Graphite is the most commonly used material in battery anodes due to its relatively low cost and high energy density. However, the performance of graphite anodes depends on a number of factors including cycling performance and the formation of a protective SEI layer.
In the present study, binder-free natural graphite anodes were cycled in lithium ion batteries with different EC electrolytes (EC/EMC). In order to analyze the morphology and performance of the anode material, transmission electron microscopy with energy dispersive X-ray spectroscopy was performed. This was complemented by multi-nuclear magnetic resonance spectroscopy of D2O extracts from the cycled anodes.
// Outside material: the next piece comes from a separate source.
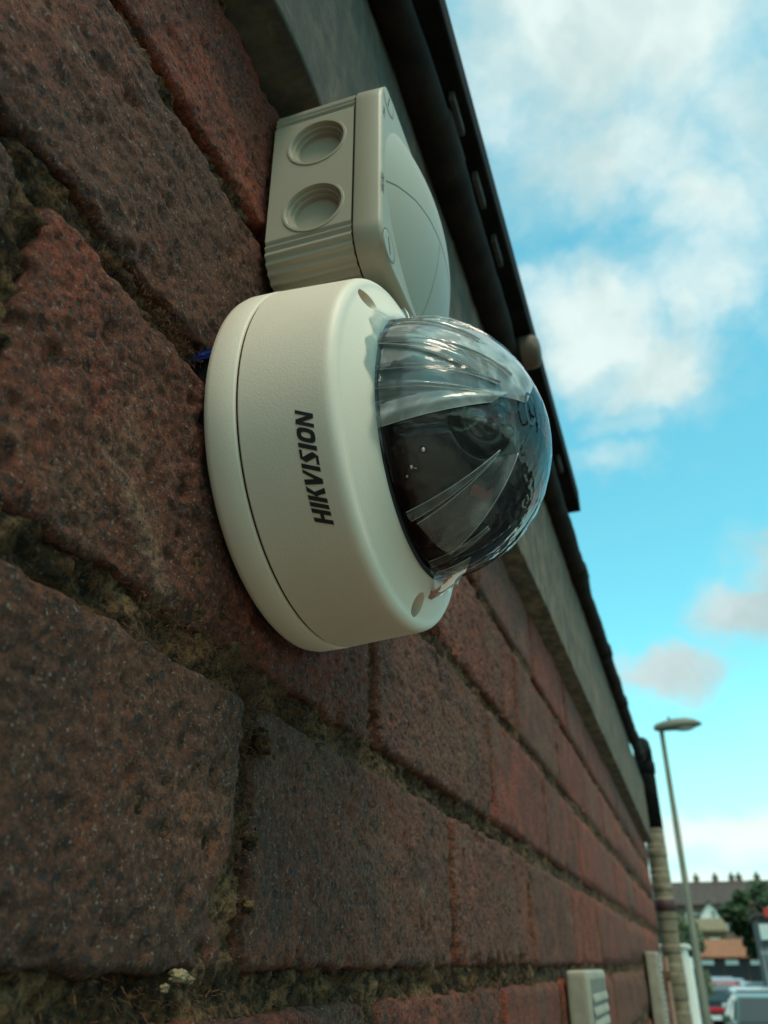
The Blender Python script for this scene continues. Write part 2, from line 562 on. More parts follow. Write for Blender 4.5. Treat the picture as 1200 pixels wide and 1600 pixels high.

The results show that the morphology of the graphite particles can influence the polarization of the SEI film. When the graphite particles are coated by small spherical carbon particles, the polarization of the SEI is reduced and the deposition of metallic Li is mitigated. Furthermore, the morphology of the anode material influences the extent of the deposited Li on the SEI layer and the corresponding anode capacity.